== Provided material

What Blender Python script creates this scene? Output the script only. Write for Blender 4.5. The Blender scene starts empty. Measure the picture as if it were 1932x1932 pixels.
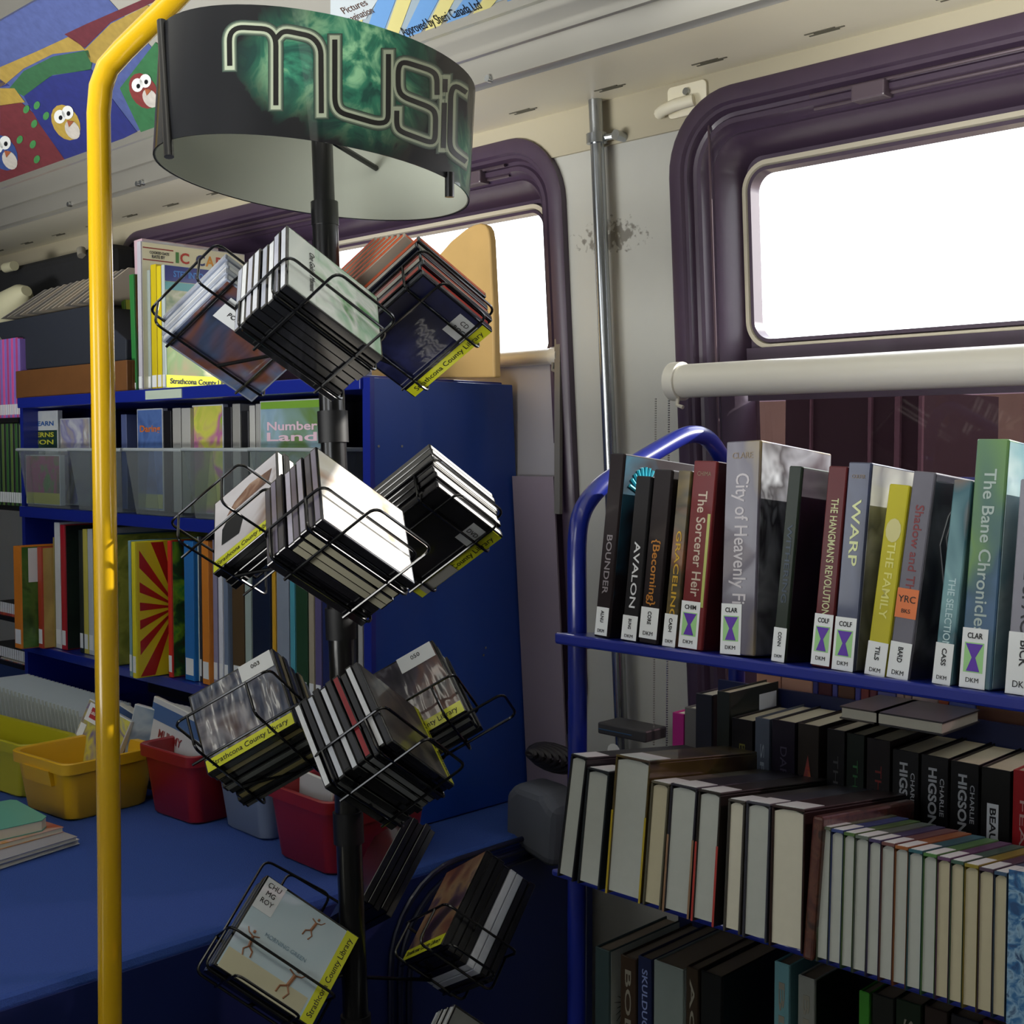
import bpy, bmesh, math, random
from mathutils import Vector as V, Matrix
random.seed(7)
SC = bpy.context.scene
COL = SC.collection

# ------------------------------------------------------------------ camera
F = 2350.0
YAW = math.radians(45.4)
PITCH = math.atan(116 / F)
FH = V((-math.cos(YAW), math.sin(YAW), 0))
RT = V((math.sin(YAW), math.cos(YAW), 0))
FW = FH * math.cos(PITCH) - V((0, 0, math.sin(PITCH)))
UP = RT.cross(FW)
EYE = V((0, 0, 1.3))
cam_data = bpy.data.cameras.new('camera')
cam = bpy.data.objects.new('camera', cam_data)
COL.objects.link(cam)
cam_data.sensor_width = 36
cam_data.lens = F / 1932 * 36
cam_data.clip_start = 0.02
mw = Matrix((RT, UP, -FW)).transposed().to_4x4()
mw.translation = EYE
cam.matrix_world = mw
SC.camera = cam

# ------------------------------------------------------------------ world, sun, lamps, exposure
world = bpy.data.worlds.new('sky')
SC.world = world
world.use_nodes = True
wn = world.node_tree
wn.nodes['Background'].inputs[0].default_value = (0.93, 0.96, 1.0, 1)
wn.nodes['Background'].inputs[1].default_value = 4.6


def lamp(name, kind, loc, direction, energy, color, **kw):
    d = bpy.data.lights.new(name, kind)
    d.energy = energy
    d.color = color
    for k, v in kw.items():
        setattr(d, k, v)
    o = bpy.data.objects.new(name, d)
    COL.objects.link(o)
    o.location = loc
    o.rotation_euler = V(direction).to_track_quat('-Z', 'Y').to_euler()
    return o


SUN_DIR = V((-0.56, -0.90, -0.455))
lamp('sun', 'SUN', (3, 6, 5), SUN_DIR, 9.0, (1.0, 0.95, 0.86), angle=0.01)
# added upward fill below the rear openings, brightens the soffit and upper wall
lamp('upward_fill', 'AREA', (-1.2, -1.02, 1.0), (0, 1, 0.66), 46, (0.98, 0.97, 0.93), shape='RECTANGLE', size=4.2, size_y=0.5, spread=1.1)
# ceiling lamp strip of the bus
lamp('ceiling_lamp_light', 'AREA', (-0.4, 0.35, 2.18), (0, 0.15, -1), 2.2, (1.0, 0.96, 0.84), shape='RECTANGLE', size=3.0, size_y=0.12)
SC.view_settings.view_transform = 'Standard'
SC.view_settings.look = 'None'
SC.view_settings.exposure = 0.0
SC.view_settings.gamma = 1
SC.view_settings.use_curve_mapping = False
SC.cycles.use_denoising = True
SC.cycles.max_bounces = 8
SC.cycles.transparent_max_bounces = 16
SC.cycles.caustics_reflective = False
SC.cycles.caustics_refractive = False
SC.cycles.sample_clamp_indirect = 6


# ------------------------------------------------------------------ helpers
def ray(u, v):
    return FW + RT * ((u - 966) / F) - UP * ((v - 966) / F)


def at_y(u, v, y):
    r = ray(u, v); return EYE + r * (y / r.y)


def at_x(u, v, x):
    r = ray(u, v); return EYE + r * (x / r.x)


def at_z(u, v, z):
    r = ray(u, v); return EYE + r * ((z - EYE.z) / r.z)


def at_d(u, v, d):
    return EYE + ray(u, v) * d


def at_plane(u, v, p, n):
    r = ray(u, v); return EYE + r * ((p - EYE).dot(n) / r.dot(n))


def lin(h):
    h = h.lstrip('#')
    out = []
    for i in (0, 2, 4):
        c = int(h[i:i + 2], 16) / 255
        out.append(c / 12.92 if c <= 0.04045 else ((c + 0.055) / 1.055) ** 2.4)
    return (*out, 1)


_mats = {}


def mat(hexc, rough=0.5, metal=0.0, coat=0.0, vary=0.06, scale=9.0, bump=0.0, spec=0.5):
    """plain coloured surface with a faint mottling of its own"""
    key = (hexc, rough, metal, coat, vary, scale, bump, spec)
    if key in _mats:
        return _mats[key]
    m = bpy.data.materials.new('surface_' + hexc.lstrip('#'))
    m.use_nodes = True
    nt = m.node_tree
    b = nt.nodes['Principled BSDF']
    b.inputs['Roughness'].default_value = rough
    b.inputs['Metallic'].default_value = metal
    b.inputs['Coat Weight'].default_value = coat
    b.inputs['Coat Roughness'].default_value = 0.08
    b.inputs['Specular IOR Level'].default_value = spec
    tc = nt.nodes.new('ShaderNodeTexCoord')
    nz = nt.nodes.new('ShaderNodeTexNoise')
    nz.inputs['Scale'].default_value = scale
    nz.inputs['Detail'].default_value = 5
    nt.links.new(tc.outputs['Object'], nz.inputs['Vector'])
    mx = nt.nodes.new('ShaderNodeMix'); mx.data_type = 'RGBA'
    c = lin(hexc)
    mx.inputs[6].default_value = tuple(x * (1 - vary) for x in c[:3]) + (1,)
    mx.inputs[7].default_value = tuple(min(1, x * (1 + vary)) for x in c[:3]) + (1,)
    nt.links.new(nz.outputs[0], mx.inputs[0])
    nt.links.new(mx.outputs[2], b.inputs['Base Color'])
    if bump:
        bp = nt.nodes.new('ShaderNodeBump')
        bp.inputs['Strength'].default_value = bump
        bp.inputs['Distance'].default_value = 0.003
        nt.links.new(nz.outputs[0], bp.inputs['Height'])
        nt.links.new(bp.outputs[0], b.inputs['Normal'])
    _mats[key] = m
    return m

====

#### [Stated exercise]
Retype the whole listing exactly and leave the pictures out.

#### [Final answer]
What Blender Python script creates this scene? Output the script only. Write for Blender 4.5. The Blender scene starts empty. Measure the picture as if it were 1932x1932 pixels.
import bpy, bmesh, math, random
from mathutils import Vector as V, Matrix
random.seed(7)
SC = bpy.context.scene
COL = SC.collection

# ------------------------------------------------------------------ camera
F = 2350.0
YAW = math.radians(45.4)
PITCH = math.atan(116 / F)
FH = V((-math.cos(YAW), math.sin(YAW), 0))
RT = V((math.sin(YAW), math.cos(YAW), 0))
FW = FH * math.cos(PITCH) - V((0, 0, math.sin(PITCH)))
UP = RT.cross(FW)
EYE = V((0, 0, 1.3))
cam_data = bpy.data.cameras.new('camera')
cam = bpy.data.objects.new('camera', cam_data)
COL.objects.link(cam)
cam_data.sensor_width = 36
cam_data.lens = F / 1932 * 36
cam_data.clip_start = 0.02
mw = Matrix((RT, UP, -FW)).transposed().to_4x4()
mw.translation = EYE
cam.matrix_world = mw
SC.camera = cam

# ------------------------------------------------------------------ world, sun, lamps, exposure
world = bpy.data.worlds.new('sky')
SC.world = world
world.use_nodes = True
wn = world.node_tree
wn.nodes['Background'].inputs[0].default_value = (0.93, 0.96, 1.0, 1)
wn.nodes['Background'].inputs[1].default_value = 4.6


def lamp(name, kind, loc, direction, energy, color, **kw):
    d = bpy.data.lights.new(name, kind)
    d.energy = energy
    d.color = color
    for k, v in kw.items():
        setattr(d, k, v)
    o = bpy.data.objects.new(name, d)
    COL.objects.link(o)
    o.location = loc
    o.rotation_euler = V(direction).to_track_quat('-Z', 'Y').to_euler()
    return o


SUN_DIR = V((-0.56, -0.90, -0.455))
lamp('sun', 'SUN', (3, 6, 5), SUN_DIR, 9.0, (1.0, 0.95, 0.86), angle=0.01)
# added upward fill below the rear openings, brightens the soffit and upper wall
lamp('upward_fill', 'AREA', (-1.2, -1.02, 1.0), (0, 1, 0.66), 46, (0.98, 0.97, 0.93), shape='RECTANGLE', size=4.2, size_y=0.5, spread=1.1)
# ceiling lamp strip of the bus
lamp('ceiling_lamp_light', 'AREA', (-0.4, 0.35, 2.18), (0, 0.15, -1), 2.2, (1.0, 0.96, 0.84), shape='RECTANGLE', size=3.0, size_y=0.12)
SC.view_settings.view_transform = 'Standard'
SC.view_settings.look = 'None'
SC.view_settings.exposure = 0.0
SC.view_settings.gamma = 1
SC.view_settings.use_curve_mapping = False
SC.cycles.use_denoising = True
SC.cycles.max_bounces = 8
SC.cycles.transparent_max_bounces = 16
SC.cycles.caustics_reflective = False
SC.cycles.caustics_refractive = False
SC.cycles.sample_clamp_indirect = 6


# ------------------------------------------------------------------ helpers
def ray(u, v):
    return FW + RT * ((u - 966) / F) - UP * ((v - 966) / F)


def at_y(u, v, y):
    r = ray(u, v); return EYE + r * (y / r.y)


def at_x(u, v, x):
    r = ray(u, v); return EYE + r * (x / r.x)


def at_z(u, v, z):
    r = ray(u, v); return EYE + r * ((z - EYE.z) / r.z)


def at_d(u, v, d):
    return EYE + ray(u, v) * d


def at_plane(u, v, p, n):
    r = ray(u, v); return EYE + r * ((p - EYE).dot(n) / r.dot(n))


def lin(h):
    h = h.lstrip('#')
    out = []
    for i in (0, 2, 4):
        c = int(h[i:i + 2], 16) / 255
        out.append(c / 12.92 if c <= 0.04045 else ((c + 0.055) / 1.055) ** 2.4)
    return (*out, 1)


_mats = {}


def mat(hexc, rough=0.5, metal=0.0, coat=0.0, vary=0.06, scale=9.0, bump=0.0, spec=0.5):
    """plain coloured surface with a faint mottling of its own"""
    key = (hexc, rough, metal, coat, vary, scale, bump, spec)
    if key in _mats:
        return _mats[key]
    m = bpy.data.materials.new('surface_' + hexc.lstrip('#'))
    m.use_nodes = True
    nt = m.node_tree
    b = nt.nodes['Principled BSDF']
    b.inputs['Roughness'].default_value = rough
    b.inputs['Metallic'].default_value = metal
    b.inputs['Coat Weight'].default_value = coat
    b.inputs['Coat Roughness'].default_value = 0.08
    b.inputs['Specular IOR Level'].default_value = spec
    tc = nt.nodes.new('ShaderNodeTexCoord')
    nz = nt.nodes.new('ShaderNodeTexNoise')
    nz.inputs['Scale'].default_value = scale
    nz.inputs['Detail'].default_value = 5
    nt.links.new(tc.outputs['Object'], nz.inputs['Vector'])
    mx = nt.nodes.new('ShaderNodeMix'); mx.data_type = 'RGBA'
    c = lin(hexc)
    mx.inputs[6].default_value = tuple(x * (1 - vary) for x in c[:3]) + (1,)
    mx.inputs[7].default_value = tuple(min(1, x * (1 + vary)) for x in c[:3]) + (1,)
    nt.links.new(nz.outputs[0], mx.inputs[0])
    nt.links.new(mx.outputs[2], b.inputs['Base Color'])
    if bump:
        bp = nt.nodes.new('ShaderNodeBump')
        bp.inputs['Strength'].default_value = bump
        bp.inputs['Distance'].default_value = 0.003
        nt.links.new(nz.outputs[0], bp.inputs['Height'])
        nt.links.new(bp.outputs[0], b.inputs['Normal'])
    _mats[key] = m
    return m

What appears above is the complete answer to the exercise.